Thursday, March 10, 2011

Acting From Square One


A young actress fresh out of college and with a few stage credits posted a question this week to a Google acting group I belong to, asking what an actor needed to do to get started from Square One in the Los Angeles film market. 

Well, being East Coast I couldn’t help with the LA part, but her question did get me thinking about what I’d learned in the two and a half years since I decided to take my career from producing/directing a political talk show for PBS (with “actors” of a somewhat different order) to working in front of the camera.

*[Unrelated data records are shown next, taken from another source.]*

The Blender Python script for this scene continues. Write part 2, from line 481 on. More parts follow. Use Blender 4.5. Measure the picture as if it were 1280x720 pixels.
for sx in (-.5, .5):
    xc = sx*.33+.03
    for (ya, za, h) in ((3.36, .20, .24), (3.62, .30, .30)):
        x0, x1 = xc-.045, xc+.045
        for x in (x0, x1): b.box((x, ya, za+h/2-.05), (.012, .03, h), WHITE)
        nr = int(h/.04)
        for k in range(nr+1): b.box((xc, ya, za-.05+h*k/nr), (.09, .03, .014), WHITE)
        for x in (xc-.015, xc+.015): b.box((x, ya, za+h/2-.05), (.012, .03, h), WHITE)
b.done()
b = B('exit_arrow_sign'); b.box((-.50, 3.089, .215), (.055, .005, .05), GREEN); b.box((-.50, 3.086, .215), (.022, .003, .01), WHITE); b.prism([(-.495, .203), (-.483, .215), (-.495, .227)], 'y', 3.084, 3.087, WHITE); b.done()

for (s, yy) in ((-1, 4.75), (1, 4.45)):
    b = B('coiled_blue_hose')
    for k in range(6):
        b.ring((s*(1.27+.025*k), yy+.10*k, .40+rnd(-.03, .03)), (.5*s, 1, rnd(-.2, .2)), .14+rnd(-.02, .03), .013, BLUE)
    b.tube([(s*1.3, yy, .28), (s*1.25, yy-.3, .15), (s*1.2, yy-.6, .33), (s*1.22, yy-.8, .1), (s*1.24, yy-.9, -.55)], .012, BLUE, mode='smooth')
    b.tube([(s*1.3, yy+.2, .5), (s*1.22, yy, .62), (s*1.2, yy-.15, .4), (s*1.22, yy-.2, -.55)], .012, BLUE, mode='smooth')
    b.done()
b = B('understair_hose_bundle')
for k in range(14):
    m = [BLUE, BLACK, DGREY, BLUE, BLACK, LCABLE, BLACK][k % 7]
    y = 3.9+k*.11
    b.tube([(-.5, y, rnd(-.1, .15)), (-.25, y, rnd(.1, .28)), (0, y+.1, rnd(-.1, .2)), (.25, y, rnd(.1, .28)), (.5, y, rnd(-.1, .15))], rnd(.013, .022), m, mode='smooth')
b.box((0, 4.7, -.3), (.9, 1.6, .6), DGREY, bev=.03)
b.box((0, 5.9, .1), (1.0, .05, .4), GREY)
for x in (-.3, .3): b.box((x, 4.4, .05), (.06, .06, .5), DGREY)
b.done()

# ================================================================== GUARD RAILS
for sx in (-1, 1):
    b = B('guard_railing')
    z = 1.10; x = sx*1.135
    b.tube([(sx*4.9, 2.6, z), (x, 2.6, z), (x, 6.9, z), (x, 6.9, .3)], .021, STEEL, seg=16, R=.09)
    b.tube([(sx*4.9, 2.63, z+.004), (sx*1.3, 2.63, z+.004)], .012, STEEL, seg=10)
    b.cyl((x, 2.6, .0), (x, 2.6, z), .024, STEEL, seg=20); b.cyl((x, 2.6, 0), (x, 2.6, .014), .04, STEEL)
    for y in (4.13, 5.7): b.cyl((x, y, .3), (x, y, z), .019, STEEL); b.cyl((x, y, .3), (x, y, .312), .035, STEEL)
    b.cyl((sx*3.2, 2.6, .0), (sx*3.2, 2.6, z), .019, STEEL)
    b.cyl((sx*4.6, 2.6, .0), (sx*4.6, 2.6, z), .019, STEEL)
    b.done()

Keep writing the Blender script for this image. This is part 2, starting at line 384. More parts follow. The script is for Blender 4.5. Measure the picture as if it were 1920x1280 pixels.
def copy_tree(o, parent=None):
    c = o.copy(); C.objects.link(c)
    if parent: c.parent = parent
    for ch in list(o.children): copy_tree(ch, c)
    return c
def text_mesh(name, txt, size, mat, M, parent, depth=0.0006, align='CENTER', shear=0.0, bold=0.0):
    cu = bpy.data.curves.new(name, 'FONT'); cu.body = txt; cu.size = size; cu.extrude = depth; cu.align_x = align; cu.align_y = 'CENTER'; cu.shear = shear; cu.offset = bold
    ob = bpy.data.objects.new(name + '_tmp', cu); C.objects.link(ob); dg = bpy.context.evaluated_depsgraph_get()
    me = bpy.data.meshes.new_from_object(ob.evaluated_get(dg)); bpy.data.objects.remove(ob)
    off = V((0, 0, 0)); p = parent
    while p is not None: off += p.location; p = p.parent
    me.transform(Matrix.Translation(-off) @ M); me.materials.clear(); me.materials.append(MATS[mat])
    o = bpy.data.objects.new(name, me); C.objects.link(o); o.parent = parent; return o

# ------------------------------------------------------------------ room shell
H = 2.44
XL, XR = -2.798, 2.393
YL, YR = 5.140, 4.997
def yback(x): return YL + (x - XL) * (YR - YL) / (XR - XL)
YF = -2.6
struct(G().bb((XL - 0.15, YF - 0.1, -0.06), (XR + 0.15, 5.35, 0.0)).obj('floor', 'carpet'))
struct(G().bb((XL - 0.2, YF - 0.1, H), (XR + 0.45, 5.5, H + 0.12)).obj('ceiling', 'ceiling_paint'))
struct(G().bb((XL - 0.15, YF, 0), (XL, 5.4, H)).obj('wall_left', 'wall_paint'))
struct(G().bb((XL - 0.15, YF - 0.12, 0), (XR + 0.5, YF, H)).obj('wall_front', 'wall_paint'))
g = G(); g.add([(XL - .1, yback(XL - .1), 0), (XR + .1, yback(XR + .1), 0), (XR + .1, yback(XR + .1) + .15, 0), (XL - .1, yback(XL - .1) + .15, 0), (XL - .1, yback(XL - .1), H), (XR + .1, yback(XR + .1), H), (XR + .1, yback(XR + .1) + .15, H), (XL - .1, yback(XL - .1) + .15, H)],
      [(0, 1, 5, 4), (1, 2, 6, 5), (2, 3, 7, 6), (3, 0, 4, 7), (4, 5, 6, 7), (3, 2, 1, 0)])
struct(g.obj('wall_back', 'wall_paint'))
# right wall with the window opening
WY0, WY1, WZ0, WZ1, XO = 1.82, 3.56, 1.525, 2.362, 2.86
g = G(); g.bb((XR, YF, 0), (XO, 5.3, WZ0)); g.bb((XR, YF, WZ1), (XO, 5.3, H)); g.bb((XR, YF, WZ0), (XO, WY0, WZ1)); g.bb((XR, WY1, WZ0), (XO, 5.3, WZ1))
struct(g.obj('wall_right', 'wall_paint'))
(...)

This is what I told her, and it’s probably as good a summary of my experience as I can come up with.  This is Acting from Square One:

  • You need to show that you've studied acting somewhere. It doesn't necessarily have to be a four-year, degree program at a top-rated drama school. It can be workshops and seminars with respected professionals, but you need to show training, and be sure the mix includes Improv. You already have a good start, but consider training an ongoing process.  Pick up practical skills you can add to your resume, such as reading from a teleprompter, learning a dialect, firearms training, horseback riding, etc. 
  • Read everything you can on acting and the business of acting.  Bonnie Gillespie's book Self Management for Actors is encyclopedic in covering the issues you need to know to build a career.  Terrific books on the craft of acting include How to Stop Acting by Harold Guskin, Acting in Film by Michael Caine. and I'll Be in My Trailer: The Creative Wars Between Directors & Actors by John Badham and Craig Modderno, to name a few. Look for Judith Searle's book Getting the Part.  It's out of print but you may be able to find a used copy on Amazon.  Also Michael Shurtleff's book Audition
  • Look at blogs on general acting advice. One I often visit is Mark Westbrook's “The Acting Blog” at http://acting-blog.com. Westbrook is an acting coach in Glasgow, Scotland. Scan his posts. Lots of useful and insightful information there on how to approach scenes.
  • Most important, grab every opportunity you can to act in speaking roles. It's all about practice, practice, practice, and finding what kind of roles are a good fit for you.  Initially that may mean getting the biggest roles you can get in very small projects, then moving up to bigger projects.
  • Doing a cold read audition?  Here's some useful advice: Emphasize the verbs first, then the nouns, and let the adverbs and adjectives take care of themselves. Listen to classically trained British actors.  It's what they do typically and it adds a lot of power to your scene.
  • Don't spend a lot of time doing background work or directors may start thinking of you solely as a background performer.  When you do, remember that the farther you are from the camera the more broadly animated you may need to be.  And don’t be put off by instructions not to speak to, or even look at, the leading actors.  They’re not being prima donnas. Acting isn’t easy; they’re trying to stay focused.
  • If you speak on film - even one line - be sure you get the clip for your demo reel. Sometimes this can take persistence, especially on a low budget production.
  • Finally, know that everybody had to start somewhere and the road to success can be a bumpy one.  A theatre critic once referred to a young Katharine Hepburn as a "metallic voice" with a "face like a death's head."  An annoyed stage director once told 23-year-old Alec Guinness: "You can't act!  Get off the f**king stage!"  (He went back to his flat and cried.) And a casting director reportedly brushed off a 20-something Danny DeVito, saying "Who's going to want a 5 ft. tall character actor?!!"
  • So have faith in your own ability, try to develop a thick skin (not an easy task) and stay focused on a clear goal, such as where do you see yourself as an actor next year?